La société industrielle ne résisterait pas à l’assaut d’un vigoureux mouvement des femmes, par exemple, qui réclamerait un travail égal pour chacun, sans distinction aucune. Toutes les classes, toutes les races comptent des femmes. Elles exercent la plupart de leurs activités quotidiennes de façon non industrielle. Les sociétés industrielles sont viables précisément parce les femmes sont là pour réaliser les tâches quotidiennes qui se dérobent à l’industrialisation. Mais une société régie par critères de l’efficience industrielle dégrade et dévalue le travail domestique. En fait, celui-ci deviendrait encore plus inhumain s’il entrait dans le monde industriel. On imagine plus facilement l’Amérique du Nord cessant d’exploiter la sous industrialisation de l’Amérique latine que cessant d’affecter ses femmes aux corvées non industrialisables. L’expansion de l’industrie s’arrêterait si les femmes nous forçaient à reconnaître que la société n’est plus viable quand un seul mode de production exerce sa domination sur l’ensemble. Il est urgent de prendre conscience de la pluralité des modes de production chacun valable et respectable, qu’une société, pour être viable maîtres de Ia croissance industrielle. La croissance s’arrêterait si les femmes et les autres minorités éloignées du pouvoir exigeaient un travail également créatif pour chacun, au lieu de réclamer l’égalité des droits sur le méga-outillage manipulé jusqu’à maintenant par l’homme seul. Seule une structure de production qui protège l’égale répartition du pouvoir permet une égale jouissance de l’avoir.
§L’usure (obsolescence)
L’innovation coûte cher ; pour justifier la dépense, le gestionnaire doit prouver qu’elle est un facteur de progrès. En tout état de cause, l’innovation périodique nourrit la croyance qui l’a engendrée, l’illusion ce qui est nouveau est mieux.
INSATISFACTION
La surabondance de biens mène à la rareté de temps. Staffan Linder souligne le fait que nous avons tendance à suremployer le futur. Lorsque le futur devient le présent, nous avons sans cesse le sentiment de manquer de temps, simplement parce que nous avons prévu des journées de trente heures. Comme s’il ne suffisait pas que le temps coûte plus ou moins cher et, d’une façon générale, de plus en plus cher dans une société d’abondance, le suremploi du futur engendre un effet dévastateur.
L’homme suroutillé est comme le junkie : l’accoutumance déforme l’ensemble de son système de valeurs et mutile sa capacité de jugement. Les drogués de tout genre sont prêts à payer toujours plus pour jouir toujours moins.

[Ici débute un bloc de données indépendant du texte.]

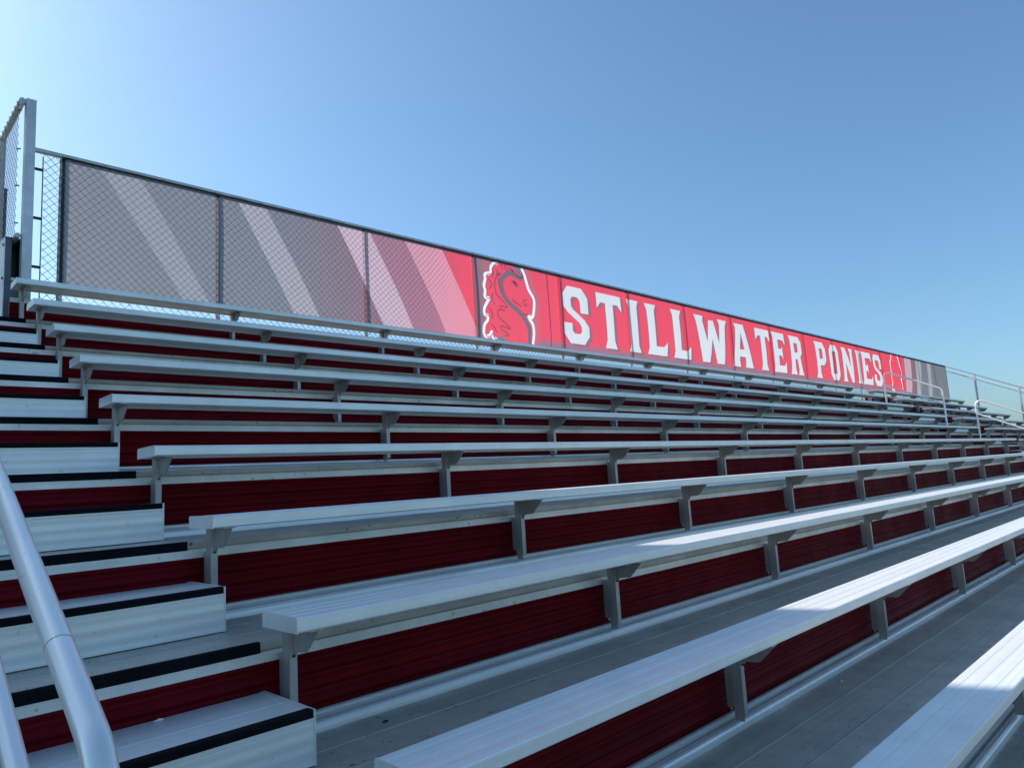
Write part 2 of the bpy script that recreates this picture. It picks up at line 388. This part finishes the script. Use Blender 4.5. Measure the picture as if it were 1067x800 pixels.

De tels esprits considèrent les transports comme un moyen de produire le plaisir de la vitesse plutôt que comme un moyen d’accroître la liberté et la joie dans la circulation.
La désaccoutumance de la croissance sera douloureuse pour la génération de transition, et surtout pour les plus intoxiqués de ses membres. Puisse le souvenir de telles souffrances préserver de nos errements les générations futures.